Bu merkezde idari gözetim altında tutulan müvekkilleri olduğu için ismini vermek istemeyen ancak "Bir avukat sorumluluğuyla burada yaşananları anlatmam gerekiyor" diyen bir avukat şunları söyledi: "Burası İçişleri Bakanlığı, Göç İdaresi Genel Müdürlüğü’ne bağlı Harmandalı Geri Gönderme Merkezi. Aslında ilk kurgulandığında yabancıların akşamları imza atacakları, giriş çıkış yapabilecekleri bir merkez olarak planlanmıştı. Bunlar dışarıdan baktığınızda lüks, bakımlı yeni binalar olarak görünüyor. Ancak böylesine fiziki koşulların aksine insani koşulların hiç olmadığı bir yer. Yabancıların Uluslararası Koruma Kanunu’nun 54. maddesine göre sınır dışı edilme nedenleri var. İlk olarak eğer bir yabancı hakkında sınır dışı edilme kararı alınıyorsa o kişiye idari gözetim kararı alınıyor. Yani idari gözetime alınan yabancılar buralarda tutuluyor."

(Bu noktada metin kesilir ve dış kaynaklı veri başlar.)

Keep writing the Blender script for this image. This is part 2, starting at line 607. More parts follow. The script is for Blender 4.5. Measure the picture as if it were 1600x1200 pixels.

'SİZİ ONLARLA GÖRÜŞTÜRÜRSEM BENİ SÜRERLER'

Bu merkezde bir avukat olarak yaşadıklarını ise şöyle anlatıyor: "Burada resmen bir tutukluluk hali var. Buradaki müvekkillerimden duyduğum tek şey temizlikçisinden, müdürüne kadar hepsinin onlara küfür ettiği, yemek verilmediği, işkenceye maruz kaldıkları. Bizi müvekkillerimizle görüştürmemek için çeşitli bahanelerle saatlerce kapıda bekletiyorlar. Tamamen keyfi bir uygulama ile avukatın meslek faaliyetlerini engelliyorlar. Bu Avukatlık Kanunu’na aykırı. Bu bir suçtur. Göç uzmanı bana diyor ki 'eğer ben sizinle onları görüştürürsem beni buradan sürerler. Bana verilen talimat bu.' Burada beklerken hasta insanlar, gözleri morarmış insanlar önümüzden geçiyor. Sorduğumuzda 'yere düştü' diyorlar. İçeriden sürekli çığlık sesleri geliyor."

Biz mülteciler

'KOŞULLAR HAPİSHANELERDEN DAHA KÖTÜ'

"Peki, buradaki insanlara bu kötü muamele neden yapılıyor?" sorusunu ise şöyle yanıtlıyor: "Gönüllü geri dönüş dediğimiz bir şey var. Kanunen 'geri gönderme yasağı' olduğundan bazı yabancılar geri gönderilemiyor. Bu yasak yüzünden geri gönderemedikleri yabancılara kötü muamele ederek, aç bırakarak, işkence ederek geri dönüş formunu imzalamak zorunda bırakıyorlar. Bu şekilde ülkelerine geri dönmeye zorluyorlar. Yani bu insanların camlardan bağırması boşuna değil. Hapishanelerde bile koşullar çok daha iyi. Bu insanlar suçlu değil. Uluslararası Yabancılar Kanunu’na baktığınızda avukat tutma hakkı, itiraz etme hakkına sahip. Ama kanunlar burada uygulanmıyor. Tamamen bir tecrit söz konusu. Burası insan haklarını ihlal eden bir merkezdir."